* BEGIN Exercise materials *

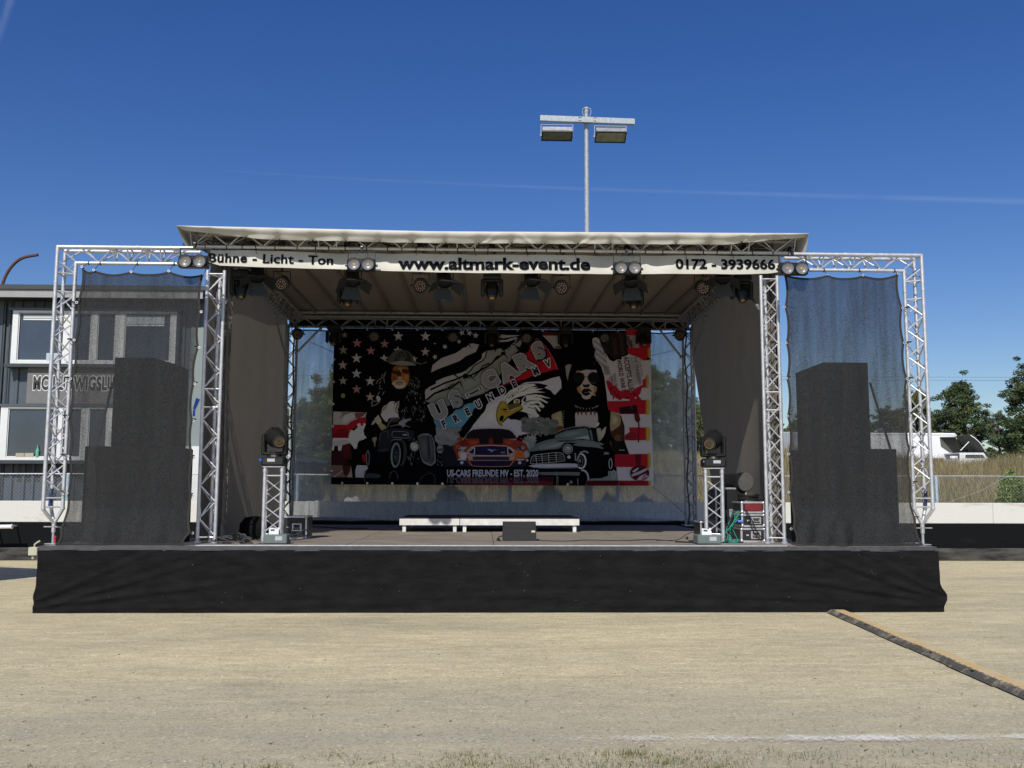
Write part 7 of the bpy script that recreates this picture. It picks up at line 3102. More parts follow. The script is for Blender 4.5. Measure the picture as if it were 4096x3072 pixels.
# ---- woman with sunglasses: black mass, then skin
poly(K7, [(-500, 1700), (50, 1100), (80, 930), (150, 800), (250, 720), (330, 660), (420, 640), (520, 660), (600, 710), (680, 800), (730, 920), (760, 1060), (790, 1250), (812, 1480), (830, 1665), (890, 1690), (890, 2000), (1000, 2500), (-500, 2500)], BLK)
poly(K7, [(0, 805), (60, 770), (125, 780), (100, 860), (70, 960), (48, 1100), (20, 980)], (.22, .2, .2))
poly(K7, [(200, 935), (240, 895), (300, 905), (420, 875), (520, 885), (600, 880), (622, 932), (540, 940), (455, 960), (445, 1005), (378, 1005), (365, 955), (280, 935)], (.34, .31, .32))
poly(K7, [(200, 935), (240, 895), (280, 900), (270, 935)], (.35, .2, .09))
poly(K7, [(228, 1235), (300, 1180), (350, 1110), (378, 1020), (445, 1020), (465, 1110), (530, 1180), (612, 1215), (600, 1310), (540, 1370), (500, 1400), (480, 1440), (400, 1455), (335, 1425), (318, 1370), (265, 1320)], (.34, .3, .29), True)
poly(K7, [(228, 1235), (290, 1200), (310, 1280), (330, 1400), (300, 1350), (262, 1310)], (.28, .14, .06), True)
poly(K7, [(560, 1210), (612, 1215), (600, 1310), (520, 1385), (530, 1300)], (.28, .15, .07), True)
blend(K7, [(360, 1230), (440, 1225), (560, 1250), (540, 1340), (480, 1430), (400, 1448), (340, 1410), (300, 1290)], (.42, .39, .4), 5, c_out=(.34, .28, .25))
ell(K7, 268, 1030, 112, 105, (.008, .008, .01))
ell(K7, 545, 1035, 112, 112, (.008, .008, .01))
ring(K7, 268, 1030, 108, 100, 8, (.12, .08, .05), -70, 60)
ring(K7, 545, 1035, 108, 108, 8, (.12, .08, .05), 60, 250)
stroke(K7, [(370, 1005), (445, 1005)], 9, (.14, .1, .07))
stroke(K7, [(370, 1022), (445, 1022)], 7, (.14, .1, .07))
poly(K7, [(345, 1160), (400, 1170), (470, 1155), (470, 1195), (440, 1222), (370, 1220), (345, 1195)], (.02, .01, .01), True)
poly(K7, [(312, 1305), (350, 1262), (380, 1242), (410, 1252), (445, 1240), (485, 1265), (518, 1305), (470, 1365), (400, 1390), (345, 1362)], (.008, .008, .009), True)
stroke(K7, [(370, 1325), (450, 1322)], 9, (.12, .11, .11))
stroke(K7, [(458, 1305), (590, 1385)], 21, (.38, .34, .32))
for i in range(11):
    a = math.pi * (i + .5) / 11
    stroke(K8, [(415 + 195 * math.cos(a), 10 + 52 * math.sin(a)), (415 + 232 * math.cos(a), 14 + 74 * math.sin(a))], 10, (.28, .28, .3))
poly(K8, [(192, 200), (215, 150), (300, 150), (420, 145), (580, 140), (625, 175), (636, 300), (610, 440), (500, 440), (330, 432), (208, 420), (198, 300)], (.34, .31, .33), True)
for x in (250, 320, 405, 500, 575):
    poly(K8, [(x - 26, 120), (x + 26, 120), (x + 8, 205), (x - 8, 205)], (.06, .03, .015))
poly(K8, [(612, 470), (690, 460), (700, 520), (740, 470), (792, 425), (785, 510), (760, 590), (715, 660), (650, 712), (625, 600)], (.33, .3, .27), True)
poly(K8, [(605, 415), (625, 365), (650, 345), (662, 360), (640, 410)], (.55, .5, .45), True)
poly(K8, [(888, 128), (940, 128), (1010, 155), (1080, 210), (1120, 290), (1140, 400), (1142, 560), (1135, 700), (1000, 720), (900, 600), (868, 480), (872, 300)], (.05, .022, .014), True)
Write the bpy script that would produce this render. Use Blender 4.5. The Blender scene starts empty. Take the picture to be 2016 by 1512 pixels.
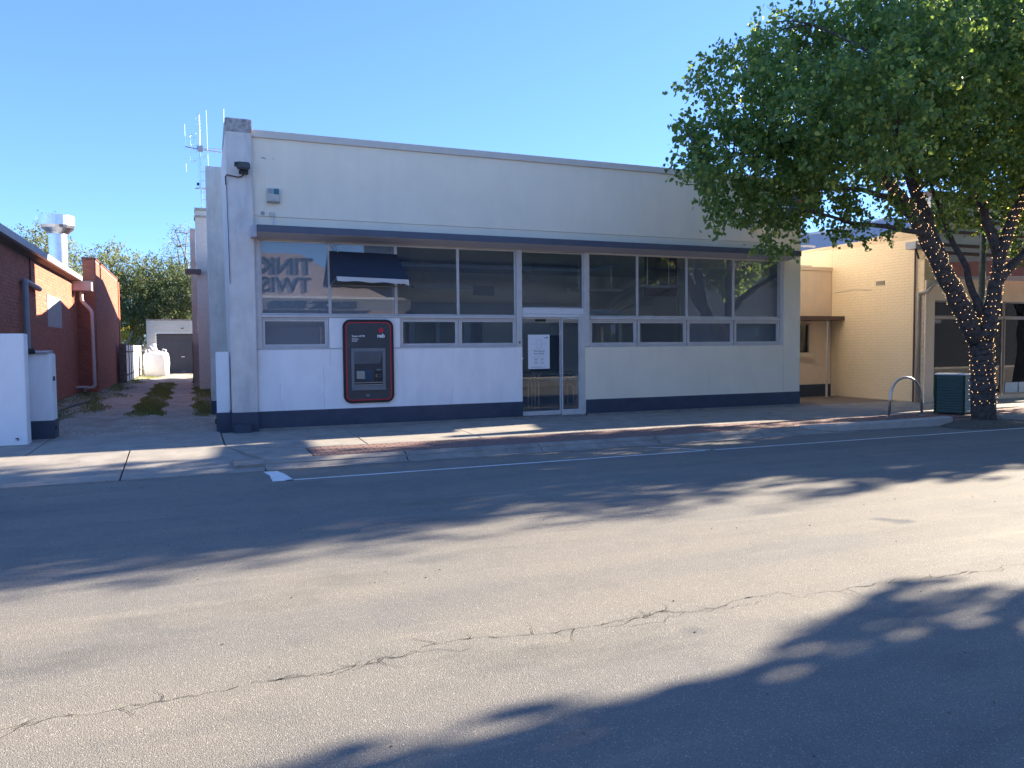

* END Exercise materials *

• _Exercise goal_
Each line in the material either holds the string "picture" or does not. State how many do, and nothing else.

• _Problem solution_
2